Brookfield Township owns the field shown behind the administration building, which is at bottom left. Contributed photo.

Brookfield Township owns the field shown behind the administration building, which is at bottom left. Contributed photo.

When Brookfield trustees bought vacant property to the west of the administration building in 2000 to expand the township cemetery, but did not plan to develop it immediately, they opened it up to crop farming.

At first, no rental fee was charged, but the trustees now get about $350 to farm about eight of the 13.11 acres, said township Road Supt. Jaime Fredenburg.

For the time being, the property will not be farmed as the trustees have learned it’s illegal to make money from a tax-exempt property, said Trustee Dan Suttles.

Fredenburg said he likes that the property is farmed because it controls the growth of vegetation, levels it out and drains some of the wetter sections, and would favor an arrangement, such as giving up the tax-exempt status or allowing it to be farmed for free, that keeps it active.

Suttles said he doesn’t want to lose the tax-exempt status – he said it would be “cumbersome” for a future board of trustees to request tax-exempt status if the cemetery is ever developed – or pay the about $1,000 a year in taxes if they let the tax-exempt status fall off.

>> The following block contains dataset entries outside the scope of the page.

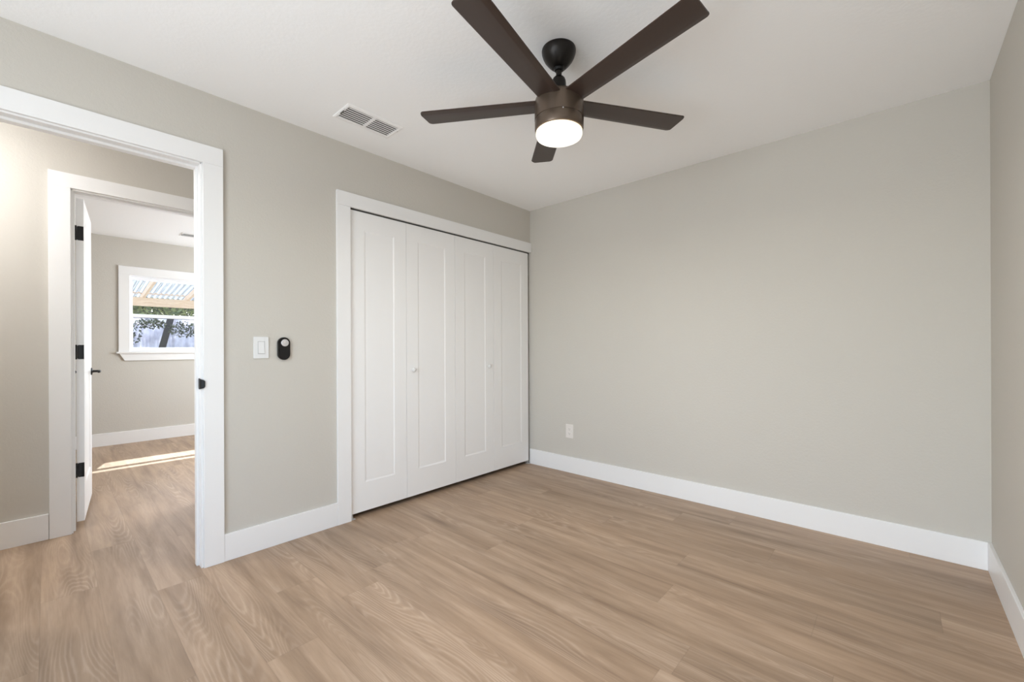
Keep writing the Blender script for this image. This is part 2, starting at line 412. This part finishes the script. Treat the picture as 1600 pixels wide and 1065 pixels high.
t3 = tri('trim_3', 'white casing and jamb around the far room doorway across the hall')
casing('side_casing', t3, HX, HX+CT, G0-.094, G0-.002, 0, GH-.004)
casing('side_casing', t3, HX, HX+CT, G1+.002, G1+.094, 0, GH-.004)
casing('head_casing', t3, HX, HX+CT, G0-.094, G1+.094, GH-.004, GH+.084)
obj('side_jamb', B(((FX1-.001, G0-.002, 0), (HX+.001, G0+JT, GH)), bev=.001), 'trim', t3)
obj('side_jamb', B(((FX1-.001, G1-JT, 0), (HX+.001, G1+.002, GH)), bev=.001), 'trim', t3)
obj('head_jamb', B(((FX1-.001, G0, GH-.012), (HX+.001, G1, GH)), bev=.001), 'trim', t3)
obj('door_stop', B(((-1.160, G0+JT, 0), (-1.118, G0+JT+.011, GH-.012)), ((-1.160, G1-JT-.011, 0), (-1.118, G1-JT, GH-.012)), ((-1.160, G0+JT+.011, GH-.024), (-1.118, G1-JT-.011, GH-.012)), bev=.0015), 'trim', t3)

# ---------------------------------------------------------------- open far room door (door_1)
dw, dt, dh = .672, .035, 2.045
def paneled(bm, w, t, h, fr_top, fr_bot, fr_side, depth=.008):
    """slab 0..w (x), 0..t (y), 0..h (z) with one recessed panel on both faces, bevelled edge of the recess"""
    s = .010
    def face(y, d):
        o_ = [(0, 0), (w, 0), (w, h), (0, h)]
        i_ = [(fr_side, fr_bot), (w-fr_side, fr_bot), (w-fr_side, h-fr_top), (fr_side, h-fr_top)]
        j_ = [(fr_side+s, fr_bot+s), (w-fr_side-s, fr_bot+s), (w-fr_side-s, h-fr_top-s), (fr_side+s, h-fr_top-s)]
        O = [bm.verts.new((a, y, b)) for a, b in o_]; I = [bm.verts.new((a, y, b)) for a, b in i_]; J = [bm.verts.new((a, y+d, b)) for a, b in j_]
        for A, C in ((O, I), (I, J)):
            for k in range(4): bm.faces.new((A[k], A[(k+1) % 4], C[(k+1) % 4], C[k]))
        bm.faces.new(J); return O
    A = face(0, depth); C = face(t, -depth)
    for k in range(4): bm.faces.new((A[k], A[(k+1) % 4], C[(k+1) % 4], C[k]))
    return bm
d1 = struct(obj('door_1', paneled(bmesh.new(), dw, dt, dh, .12, .22, .11), 'door'), 'white panel door standing open into the far room')
ang = math.pi - math.radians(5.8)
# local +x runs from hinge into the room; local +y faces -y world after the turn, so the slab is laid on y 0..dt
d1.matrix_world = Matrix.Translation((-1.204, .163, .030)) @ Matrix.Rotation(ang, 4, 'Z')
for z in (.325, 1.072, 1.825):
    hb = bmesh.new()
    prism(hb, [(.004, 0), (.027, 0)] and [(p[0], p[1]) for p in rrect(.027, .090, .008, cx=.0165, cy=z)], -.0025, .001, axis='x')
    box(hb, (-.0025, .000, z-.045), (.001, .010, z+.045))
    for (yy, zz) in ((.012, z+.032), (.022, z), (.012, z-.032)):
        prism(hb, rrect(.006, .006, .0029, 4, cx=yy, cy=zz), -.0035, -.002, axis='x')
    hb.transform(Matrix.Rotation(0, 4, 'Z'))
    hg = obj('hinge', hb, 'black', d1, label='black square-cornered door hinge')
    kb = lathe([(.0052, z+.046), (.0052, z-.046)], 12); kb.transform(Matrix.Translation((-.006, dt+.001, 0)))
    obj('hinge_pin', kb, 'black', hg)
# lever handle: a round rose, stem and lever on each face
for s in (-1, 1):
    y0 = 0 if s < 0 else dt
    r_ = lathe([(.0, .008), (.022, .008), (.0265, .005), (.0265, 0), (.0, 0)], 28)
    r_.transform(Matrix.Translation((dw-.06, y0, .925)) @ Matrix.Rotation(math.radians(-90 if s > 0 else 90), 4, 'X'))
    hr = obj('door_handle', r_, 'black', d1, smooth=False, label='black lever handle')
    st = lathe([(.010, .0), (.0085, .02), (.0085, .048), (.0, .048)], 16)
    st.transform(Matrix.Translation((dw-.06, y0, .925)) @ Matrix.Rotation(math.radians(-90 if s > 0 else 90), 4, 'X'))
    obj('handle_stem', st, 'black', hr)
    a, b = sorted((y0+s*.040, y0+s*.054))
    obj('lever', B(((dw-.175, a, .917), (dw-.048, b, .933)), bev=.003), 'black', hr)
    lt = None
obj('latch_plate', B(((dw-.001, .006, .895), (dw+.0015, dt-.006, .955)), bev=.0005), 'black', d1)

# ---------------------------------------------------------------- closet bifold doors
edges = [C0+.005, 1.760, 2.218, 2.657, 3.128]
dz0, dz1 = .034, CHd-.014
def leaf(y0, y1, name, parent):
    w = y1-y0-.0025
    bm = paneled(bmesh.new(), w, .030, dz1-dz0, .118, .190, min(.098, w*.24), .0035)
    # local x -> world y, local y -> world x (front face at x = -0.004)
    bm.transform(Matrix(((0, -1, 0, -.003), (1, 0, 0, y0+.00125), (0, 0, 1, dz0), (0, 0, 0, 1))))
    return obj(name, bm, 'door', parent)
def knob(parent, y, z):
    k = lathe([(.0, .026), (.010, .0255), (.0155, .021), (.0165, .016), (.0135, .010), (.007, .007), (.0065, 0), (.0, 0)], 28)
    k.transform(Matrix.Translation((-.003, y, z)) @ Matrix.Rotation(math.radians(90), 4, 'Y'))
    obj('knob', k, 'plastic', parent, smooth=True, label='small round white knob')
for i, (nm, lab) in enumerate((('door_2', 'pair of white folding closet doors beside the light switch'), ('door_3', 'pair of white folding closet doors next to the room corner'))):
    d = bpy.data.objects.new(nm, None); COL.objects.link(d); struct(d, lab)
    l1 = leaf(edges[2*i], edges[2*i+1], 'door_leaf', d); l2 = leaf(edges[2*i+1], edges[2*i+2], 'door_leaf', d)
    knob(l2 if i == 0 else l1, 1.813 if i == 0 else 2.592, .960)

# ---------------------------------------------------------------- far room window
w1 = tri('window_1', 'white framed single hung window in the far room')
X = FX0
cw = .098
obj('side_casing', B(((X, W0-cw, WZ0), (X+CT, W0, WZ1)), bev=.002), 'trim', w1)
obj('side_casing', B(((X, W1, WZ0), (X+CT, W1+cw, WZ1)), bev=.002), 'trim', w1)
obj('head_casing', B(((X, W0-cw, WZ1), (X+CT, W1+cw, WZ1+cw)), bev=.002), 'trim', w1)
obj('window_sill', B(((X-.06, W0-.0, WZ0-.020), (X+.0004, W1+.0, WZ0)), ((X+.0005, W0-cw-.020, WZ0-.020), (X+.034, W1+cw+.020, WZ0)), bev=.002), 'trim', w1)
ap = bmesh.new(); prism(ap, [(W0-cw+.006, WZ0-.020), (W0-cw+.052, WZ0-.105), (W1+cw-.052, WZ0-.105), (W1+cw-.006, WZ0-.020)], X, X+CT, axis='x', bev=.001)
obj('apron', ap, 'trim', w1)
obj('window_frame', B(((X-TW, W0, WZ0), (X-.055, W0+.018, WZ1)), ((X-TW, W1-.018, WZ0), (X-.055, W1, WZ1)), ((X-TW, W0+.018, WZ1-.020), (X-.055, W1-.018, WZ1)), ((X-TW, W0+.018, WZ0), (X-.055, W1-.018, WZ0+.016)), bev=.001), 'vinyl', w1)
obj('reveal', B(((X-.056, W0, WZ0), (X-.0005, W0+.004, WZ1)), ((X-.056, W1-.004, WZ0), (X-.0005, W1, WZ1)), ((X-.056, W0+.004, WZ1-.004), (X-.0005, W1-.004, WZ1))), 'trim', w1)
def sash(x0, x1, z0, z1, nm, top, bot):
    f = obj(nm, B(((x0, W0+.016, z0), (x1, W0+.038, z1)), ((x0, W1-.038, z0), (x1, W1-.016, z1)), ((x0, W0+.038, z1-top), (x1, W1-.038, z1)), ((x0, W0+.038, z0), (x1, W1-.038, z0+bot)), bev=.0015), 'vinyl', w1)
    xm = (x0+x1)/2
    obj('pane', B(((xm-.002, W0+.030, z0+bot*.6), (xm+.002, W1-.030, z1-top*.6))), 'glass', f)
obj('shadow_screen_frame', B(((X-.130, W0+.018, WZ0+.02), (X-.120, W0+.034, 1.550)), ((X-.130, W1-.034, WZ0+.02), (X-.120, W1-.018, 1.550)), ((X-.130, W0+.034, 1.522), (X-.120, W1-.034, 1.550)), ((X-.130, W0+.034, WZ0+.02), (X-.120, W1-.034, WZ0+.034))), 'vinyl', w1)  # hidden frame added to widen the shadow between the sun strips
sash(X-.080, X-.058, WZ0+.010, 1.540, 'lower_sash', .034, .040)
sash(X-.106, X-.084, 1.508, WZ1-.018, 'upper_sash', .030, .030)

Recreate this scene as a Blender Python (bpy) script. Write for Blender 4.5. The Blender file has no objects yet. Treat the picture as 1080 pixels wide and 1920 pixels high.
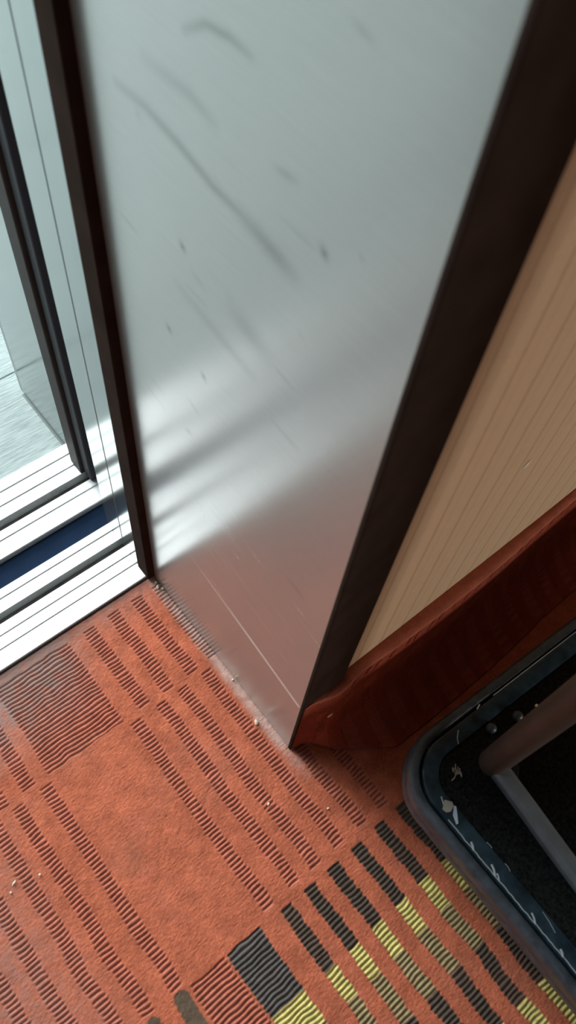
import bpy, bmesh, math, random
import numpy as np
from mathutils import Vector, Matrix
random.seed(7); rng = np.random.default_rng(7)
S = bpy.context.scene
COL = S.collection
PI = math.pi

# ------------------------------------------------------------------ helpers
class MB:
    flat = False
    def __init__(s): s.bm = bmesh.new()
    def box(s, x0, x1, y0, y1, z0, z1, bev=0.0, seg=3):
        s.flat = True; t = bmesh.new()
        bmesh.ops.create_cube(t, size=1)
        for v in t.verts:
            v.co = Vector(((x0+x1)/2+v.co.x*(x1-x0), (y0+y1)/2+v.co.y*(y1-y0), (z0+z1)/2+v.co.z*(z1-z0)))
        if bev: bmesh.ops.bevel(t, geom=t.edges[:], offset=bev, segments=seg, affect='EDGES', profile=.5)
        s.merge(t); return s
    def merge(s, t, M=None):
        if M is not None: bmesh.ops.transform(t, matrix=M, verts=t.verts)
        vm = {v: s.bm.verts.new(v.co) for v in t.verts}
        for f in t.faces:
            try: s.bm.faces.new([vm[v] for v in f.verts])
            except ValueError: pass
        t.free()
    def lathe(s, prof, c=(0, 0, 0), n=32, axis='Z'):
        rows = []
        for r, h in prof:
            row = []
            for k in range(n):
                a = 2*PI*k/n
                p = (r*math.cos(a), r*math.sin(a), h)
                if axis == 'X': p = (h, p[0], p[1])
                if axis == 'Y': p = (p[1], h, p[0])
                row.append(s.bm.verts.new((c[0]+p[0], c[1]+p[1], c[2]+p[2])))
            rows.append(row)
        for a, b in zip(rows, rows[1:]):
            for k in range(n):
                s.bm.faces.new((a[k], a[(k+1) % n], b[(k+1) % n], b[k]))
        s.bm.faces.new(rows[0][::-1]); s.bm.faces.new(rows[-1])
        return s
    def tube(s, pts, rx, rz=None, n=20, power=2.0, up=Vector((0, 0, 1))):
        """sweep a (super)ellipse along a polyline"""
        rz = rz or rx
        pts = [Vector(p) for p in pts]; rows = []
        for i, p in enumerate(pts):
            d = (pts[min(i+1, len(pts)-1)]-pts[max(i-1, 0)]).normalized()
            u = up if abs(d.dot(up)) < .95 else Vector((0, 1, 0))
            side = d.cross(u).normalized(); v = side.cross(d).normalized()
            row = []
            for k in range(n):
                a = 2*PI*k/n; c, q = math.cos(a), math.sin(a)
                e = 2/power
                row.append(s.bm.verts.new(p+side*(rx*math.copysign(abs(c)**e, c))+v*(rz*math.copysign(abs(q)**e, q))))
            rows.append(row)
        for a, b in zip(rows, rows[1:]):
            for k in range(n): s.bm.faces.new((a[k], a[(k+1) % n], b[(k+1) % n], b[k]))
        s.bm.faces.new(rows[0][::-1]); s.bm.faces.new(rows[-1])
        return s
    def extrude_profile(s, prof, x0, x1, closed=True):
        """profile of (y,z) swept along x"""
        a = [s.bm.verts.new((x0, y, z)) for y, z in prof]; b = [s.bm.verts.new((x1, y, z)) for y, z in prof]
        n = len(prof)
        for k in range(n if closed else n-1): s.bm.faces.new((a[k], b[k], b[(k+1) % n], a[(k+1) % n]))
        if closed: s.bm.faces.new(a[::-1]); s.bm.faces.new(b)
        return s
    def build(s, name, mat, parent=None, smooth=True):
        bmesh.ops.recalc_face_normals(s.bm, faces=s.bm.faces[:])
        me = bpy.data.meshes.new(name); s.bm.to_mesh(me); s.bm.free()
        return link(name, me, mat, parent, smooth and not s.flat)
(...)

He also said he does not want to jeopardize the township’s request for tax-exempt status for a parcel on Wood Street that would be used as an entrance to the cemetery.

Trustee Mark Ferrara said he would like to maintain the “win-win” status the property has now, but the trustees agreed not to have the property farmed while they continue to explore options.

Suttles later noted that he discussed the matter with a representative Trumbull County Prosecutor’s Office, who recommended that the township abide by the county auditor’s recommendation that it not be farmed for rent.

Police Chief Aaron Kasiewicz has since asked the trustees if it would be OK to research placing a police shooting range on the property. While Suttles expressed reservations about the impact a shooting range would have on the neighborhood to the north of the property, he said he was not against research. Ferrara and Trustee Shannon Devitz said they liked the idea and encouraged Kasiewicz to bring back a proposal.